But how could the men, who would be landing in fog and darkness, dispersed by the variables of wind and pilot navigation, identify each other? Gen. Maxwell Taylor, commander of the 101st Airborne, came up with the clever idea of issuing his men little toys that made cricket sounds. A single click on the “clicker clacker” allowed a soldier to ask someone in the dark if they were friend or foe. If the other person responded with two clicks, it was a good bet he was a friend.
In the months leading up to the Allied invasion of Normandy, the 101st Airborne ordered 7,000 clickers from ACME Whistles in Birmingham, England. The clickers were then issued to the paratroopers just before D-Day as a crucial piece of survival equipment.
These “470 Clickers” have become extremely rare. They were used only on the first day of the invasion because the U.S. Airborne Division feared that Nazis would get their hands on some of the clickers, reverse engineer them, and then create their own clickers to lure Allied troops into traps. Soldiers just discarded them after D+1 because they were no longer needed.
Watch John Wayne explain how to use a clicker in the movie "The Longest Day"
Earlier this year ACME Whistles, which was founded in 1870 and still manufactures replicas of the clickers, launched a campaign to try to find one of the little devices in honor of the 75th Anniversary of the Normandy invasion. “We put out a search around the world from Europe to America to try and find an original clicker to ensure this part of D-Day history could be kept,” said Simon Topman, Managing Director of ACME.
Much to the company’s surprise, an original clicker turned up not far from their factory in Birmingham. Liz Campbell and her husband Diarmid found it among a collection of military items kept by Liz’s father, Captain Geoffrey Kemp Bond (1906 -1997).
Bond, a schoolmaster in Hertfordshire prior to call-up for service, joined the Royal Army Ordnance Corps as a private in the Spring of 1942. Later he received an officer commission and landed at Normandy. In his memoirs he wrote that D-Day was “the biggest jungle of shipping you can imagine.”
By the end of the war Bond was a Captain in charge of a motor transport depot in Twistringen south of Bremen, Germany. His team searched the countryside for equipment and brought it to the depot. After demobilization in 1946, Bond returned to teaching and eventually became a headmaster.
“My father was an avid collector and interested in history,” recalls Liz.

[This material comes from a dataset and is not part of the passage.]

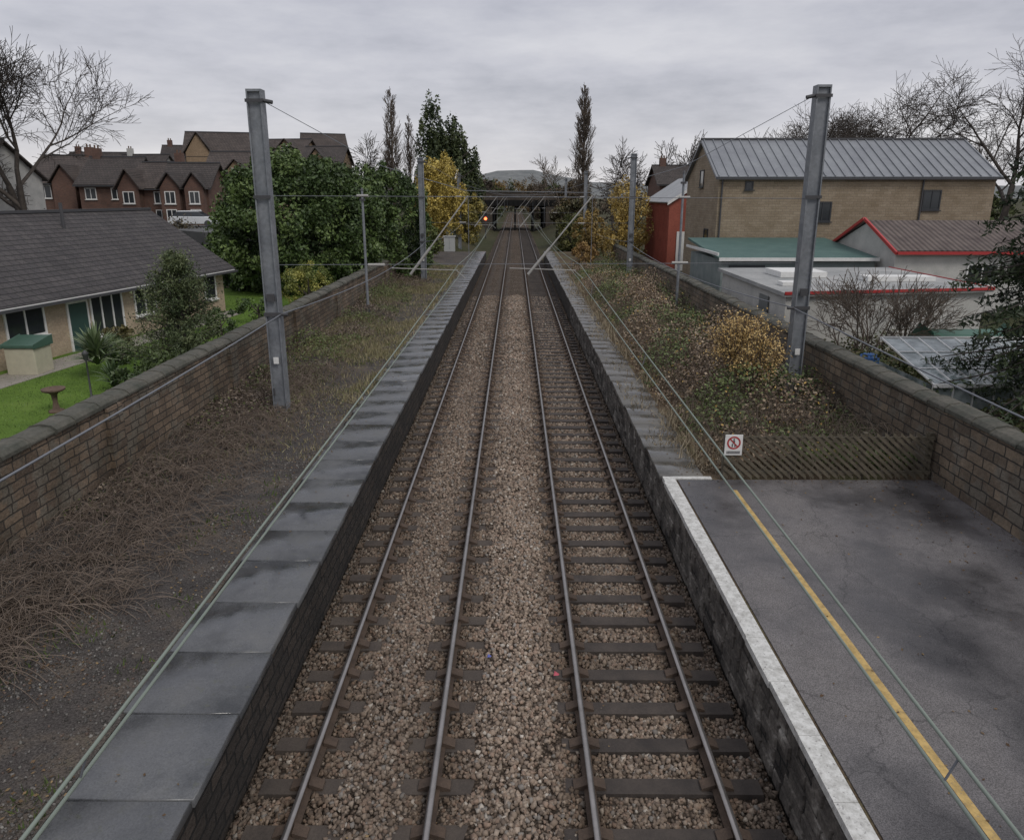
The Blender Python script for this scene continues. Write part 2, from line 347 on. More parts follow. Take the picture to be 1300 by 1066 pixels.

Among his collection of stamps and military items, she and her husband found the original ACME clicker, which they gave to the company. “I think the clicker now being displayed back at the factory where it was made would have really put a smile on his face.”

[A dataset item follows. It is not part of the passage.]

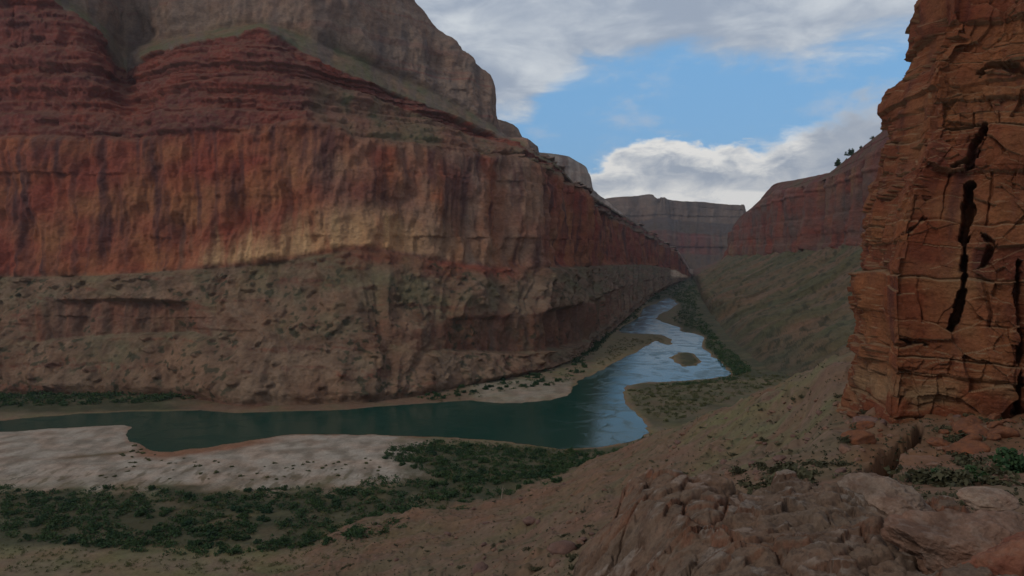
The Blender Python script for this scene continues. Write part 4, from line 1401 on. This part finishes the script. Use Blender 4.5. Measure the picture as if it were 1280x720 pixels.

Her husband Diarid Campbell recalls that, “We came across the clicker and realized what it was after we read the news about ACME’s ‘Search for the Lost Clickers,’” which was publicized on the BBC and elsewhere. “We hadn’t realized how rare they were. It’s great to help save this little part of history for others to enjoy.”
“This was the first original that we’ve come across,” says Matt Seabridge, a spokesman for ACME. “They’re extremely rare. Most were just simply discarded during the war and it’s thought that only a very small number of genuine clickers still remain.”
ACME still makes and sells replicas of the clickers, which are popular with reenactors and WWII aficionados. But they have to compete with cheap imitations from Asia. Ironically, if a replica clicker has "U.S." stamped on it, it's not real, since the clickers were an English-made device, and the shape and design are wrong. One Amazon reviewer complained that a fake replica he had purchased “lasted about 5 days before deforming to a point where it could not be bent back and still click. Great for decoration, but I wouldn't recommend using it for an actual purpose.”